Battleships at PH were the newest in the American fleet...

West Virginia joined the fleet in 1922.

After that, noting, becse of Washington and London treaties. No new battleships.

North Carolina and another bb joined the fleet in mid 1941, bt both had problems and weren't fleet ready. They were still being shookdown on the East Coast.

So, the bbs at PH were the newest, most capable bbs in the navy at the tiem
 
With hindsight the obsolescence of battleships and their vulnerability to aircraft attack seems obvious but the evidence was less clear-cut at the time.

I think this point can be overstated - certainly the RN understood the days of the big-gun capital ship were coming to an end, and (given the prewar orders) the USN probably did so as well, both navies choosing to focus attention on aviation, destroyers / ASW and submarines.

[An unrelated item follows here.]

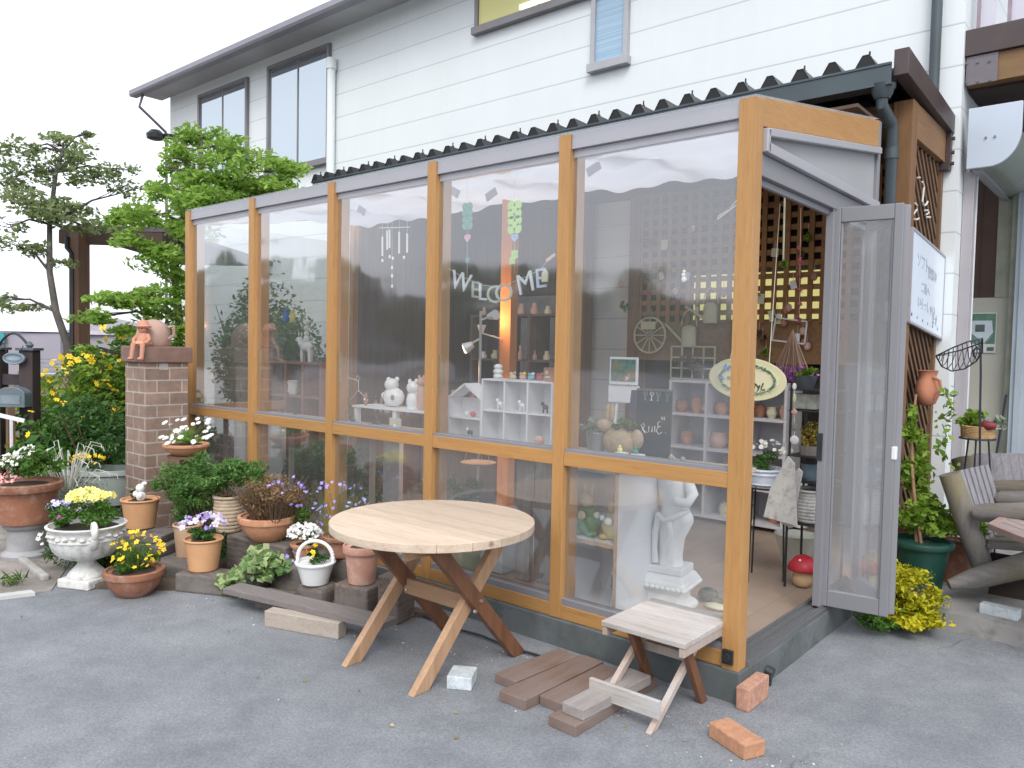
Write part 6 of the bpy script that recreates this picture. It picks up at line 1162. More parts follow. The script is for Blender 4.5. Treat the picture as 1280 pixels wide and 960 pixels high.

When, just after Pearl, it was accepted that sending Prince of Wales and Repulse out without air cover was risky, and indeed this proved fatal when they were both sunk.

British capital ships had survived numerous Italian attacks in the Mediterranean with little damage, and despite British aviation’s best efforts the Scharnhörst and the Gneisenau had transited the English Channel with only minor damage earlier that year.

One forgets Taranto (an attack completed with less than a tenth of the aircraft of Pearl Harbour, and all 21 of the strike aircraft were biplanes) , and the "Channel Dash" actually took place in the Febuary of 1942, under very heavy air cover provided by the Luftwaffe (cover which claimed Lieutenant Commander Eugene Esmonde, one of the Bismarck Swordfish pilots, an action which earned him a postumous VC).
 
I don't think it can be overstated.

Both the Royal navy and American navy still had lots of high level brass who thought the carriers were good for not much more than being the eyes of the fleet.

Those who thought the carrier were the wave of the future were still thought to be mavericks.

The Royal navy ordered 6 new bbs in the years leading up to WW II.

The American navy ordered 10, with another 6 that were later cancelled.

Orders for carriers under the two ocean navy plan were about the same number.

Halsey was a carrier driver, but still thought in terms of a big-gun battle at Leyte gulf.

British response to the Channel Dash wasn't coordinated.

It took the British almost completely by surprise.